THE DATA:
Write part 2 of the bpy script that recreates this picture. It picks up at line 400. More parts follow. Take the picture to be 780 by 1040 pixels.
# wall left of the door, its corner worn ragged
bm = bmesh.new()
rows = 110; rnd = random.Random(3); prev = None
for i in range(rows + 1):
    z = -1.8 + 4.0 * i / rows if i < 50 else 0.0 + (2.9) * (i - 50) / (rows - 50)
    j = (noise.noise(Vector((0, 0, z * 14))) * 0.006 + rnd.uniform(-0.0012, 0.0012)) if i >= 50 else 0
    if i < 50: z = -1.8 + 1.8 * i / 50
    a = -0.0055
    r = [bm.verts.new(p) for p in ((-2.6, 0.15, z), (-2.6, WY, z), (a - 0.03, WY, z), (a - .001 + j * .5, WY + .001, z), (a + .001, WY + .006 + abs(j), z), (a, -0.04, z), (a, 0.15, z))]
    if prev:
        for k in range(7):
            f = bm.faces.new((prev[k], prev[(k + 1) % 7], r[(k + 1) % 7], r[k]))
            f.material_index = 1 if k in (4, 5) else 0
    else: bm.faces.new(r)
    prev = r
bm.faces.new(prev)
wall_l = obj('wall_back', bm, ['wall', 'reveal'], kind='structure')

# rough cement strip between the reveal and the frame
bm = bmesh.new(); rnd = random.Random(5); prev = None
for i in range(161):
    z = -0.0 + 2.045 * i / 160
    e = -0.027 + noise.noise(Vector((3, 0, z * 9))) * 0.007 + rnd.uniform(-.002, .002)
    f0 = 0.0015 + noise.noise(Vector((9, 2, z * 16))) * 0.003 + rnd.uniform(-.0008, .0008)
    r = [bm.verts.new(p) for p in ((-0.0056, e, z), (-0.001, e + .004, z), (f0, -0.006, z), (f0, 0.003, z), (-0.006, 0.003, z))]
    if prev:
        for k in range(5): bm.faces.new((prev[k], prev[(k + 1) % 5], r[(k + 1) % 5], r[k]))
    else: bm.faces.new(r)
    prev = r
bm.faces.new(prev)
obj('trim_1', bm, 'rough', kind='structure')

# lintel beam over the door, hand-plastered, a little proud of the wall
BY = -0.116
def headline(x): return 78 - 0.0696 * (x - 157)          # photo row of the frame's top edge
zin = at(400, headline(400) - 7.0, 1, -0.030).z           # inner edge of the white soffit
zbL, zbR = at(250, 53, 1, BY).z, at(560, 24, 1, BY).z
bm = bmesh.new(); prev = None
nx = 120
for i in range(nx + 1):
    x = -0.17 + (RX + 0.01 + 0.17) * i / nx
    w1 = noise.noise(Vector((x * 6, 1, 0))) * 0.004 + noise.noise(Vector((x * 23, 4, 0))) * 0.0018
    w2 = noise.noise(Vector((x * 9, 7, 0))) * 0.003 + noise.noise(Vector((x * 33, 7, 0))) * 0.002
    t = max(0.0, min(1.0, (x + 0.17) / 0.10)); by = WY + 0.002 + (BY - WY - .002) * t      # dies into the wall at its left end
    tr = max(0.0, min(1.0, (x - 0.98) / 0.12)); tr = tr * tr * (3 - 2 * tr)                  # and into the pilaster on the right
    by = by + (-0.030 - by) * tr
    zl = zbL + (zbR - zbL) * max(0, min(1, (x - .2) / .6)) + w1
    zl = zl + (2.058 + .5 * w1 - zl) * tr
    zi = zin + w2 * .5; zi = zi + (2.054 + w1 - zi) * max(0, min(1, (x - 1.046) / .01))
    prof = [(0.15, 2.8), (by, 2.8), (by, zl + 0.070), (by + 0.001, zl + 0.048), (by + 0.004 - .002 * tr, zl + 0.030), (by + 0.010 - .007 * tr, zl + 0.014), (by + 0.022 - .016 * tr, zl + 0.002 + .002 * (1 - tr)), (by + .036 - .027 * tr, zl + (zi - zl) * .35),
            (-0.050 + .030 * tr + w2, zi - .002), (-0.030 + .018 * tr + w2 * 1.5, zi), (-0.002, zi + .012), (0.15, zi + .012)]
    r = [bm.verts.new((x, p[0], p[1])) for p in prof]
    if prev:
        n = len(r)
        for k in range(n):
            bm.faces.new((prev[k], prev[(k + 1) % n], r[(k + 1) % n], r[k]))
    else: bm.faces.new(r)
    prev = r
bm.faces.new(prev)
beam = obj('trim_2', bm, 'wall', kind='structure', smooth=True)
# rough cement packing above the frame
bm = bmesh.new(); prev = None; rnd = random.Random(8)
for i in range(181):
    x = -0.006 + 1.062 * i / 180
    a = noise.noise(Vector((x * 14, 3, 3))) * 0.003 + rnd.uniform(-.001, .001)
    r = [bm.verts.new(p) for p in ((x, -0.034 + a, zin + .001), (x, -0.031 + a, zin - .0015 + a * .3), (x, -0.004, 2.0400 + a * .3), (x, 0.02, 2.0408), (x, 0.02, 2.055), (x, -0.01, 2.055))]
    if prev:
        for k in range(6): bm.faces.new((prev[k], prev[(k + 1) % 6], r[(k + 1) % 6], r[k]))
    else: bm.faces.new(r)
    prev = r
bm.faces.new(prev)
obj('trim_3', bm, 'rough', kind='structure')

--

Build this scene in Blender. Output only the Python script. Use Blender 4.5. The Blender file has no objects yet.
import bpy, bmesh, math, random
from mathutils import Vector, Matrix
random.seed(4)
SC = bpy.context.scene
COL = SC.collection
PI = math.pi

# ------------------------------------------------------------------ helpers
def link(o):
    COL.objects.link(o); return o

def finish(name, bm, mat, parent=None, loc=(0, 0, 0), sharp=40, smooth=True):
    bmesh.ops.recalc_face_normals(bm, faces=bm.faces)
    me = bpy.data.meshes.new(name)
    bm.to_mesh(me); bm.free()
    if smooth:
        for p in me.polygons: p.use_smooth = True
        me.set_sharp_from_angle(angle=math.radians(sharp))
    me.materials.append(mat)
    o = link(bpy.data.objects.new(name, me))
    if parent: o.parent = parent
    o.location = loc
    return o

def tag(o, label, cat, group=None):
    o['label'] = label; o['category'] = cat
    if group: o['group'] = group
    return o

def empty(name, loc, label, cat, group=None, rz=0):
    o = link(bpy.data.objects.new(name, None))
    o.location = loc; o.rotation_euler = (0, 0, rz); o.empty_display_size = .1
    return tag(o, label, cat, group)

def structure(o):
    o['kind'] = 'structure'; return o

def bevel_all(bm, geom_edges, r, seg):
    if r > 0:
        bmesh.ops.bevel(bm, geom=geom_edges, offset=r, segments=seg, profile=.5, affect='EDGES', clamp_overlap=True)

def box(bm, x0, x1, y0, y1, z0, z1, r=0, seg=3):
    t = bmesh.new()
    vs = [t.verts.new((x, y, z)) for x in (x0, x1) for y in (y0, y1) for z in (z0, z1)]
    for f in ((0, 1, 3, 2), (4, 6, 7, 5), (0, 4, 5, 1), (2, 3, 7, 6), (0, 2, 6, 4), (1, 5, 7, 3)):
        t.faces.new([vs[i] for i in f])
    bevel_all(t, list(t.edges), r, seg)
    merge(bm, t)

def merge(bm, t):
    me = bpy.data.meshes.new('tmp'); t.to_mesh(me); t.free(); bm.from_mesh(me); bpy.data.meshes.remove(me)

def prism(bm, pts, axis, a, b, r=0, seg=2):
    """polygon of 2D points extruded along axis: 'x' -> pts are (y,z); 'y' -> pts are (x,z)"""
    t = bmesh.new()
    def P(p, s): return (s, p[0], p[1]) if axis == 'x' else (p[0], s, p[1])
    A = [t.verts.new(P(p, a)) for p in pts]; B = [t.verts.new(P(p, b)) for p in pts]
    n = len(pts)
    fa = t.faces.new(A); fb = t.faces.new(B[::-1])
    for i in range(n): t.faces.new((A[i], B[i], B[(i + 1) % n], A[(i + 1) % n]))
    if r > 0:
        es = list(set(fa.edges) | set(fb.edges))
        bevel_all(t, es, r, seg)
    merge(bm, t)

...

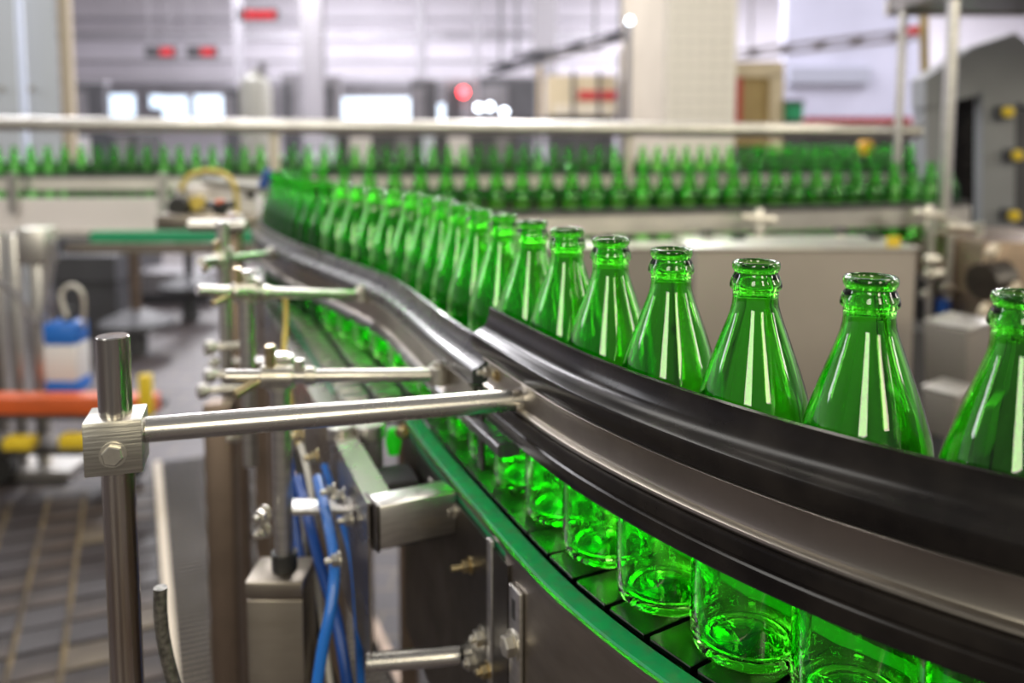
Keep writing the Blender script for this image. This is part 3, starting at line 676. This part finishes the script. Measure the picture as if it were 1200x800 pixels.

JOB: What is the number of lines in the data above that include the word "script"? Answer with that number only.

ANSWER IN FULL: 3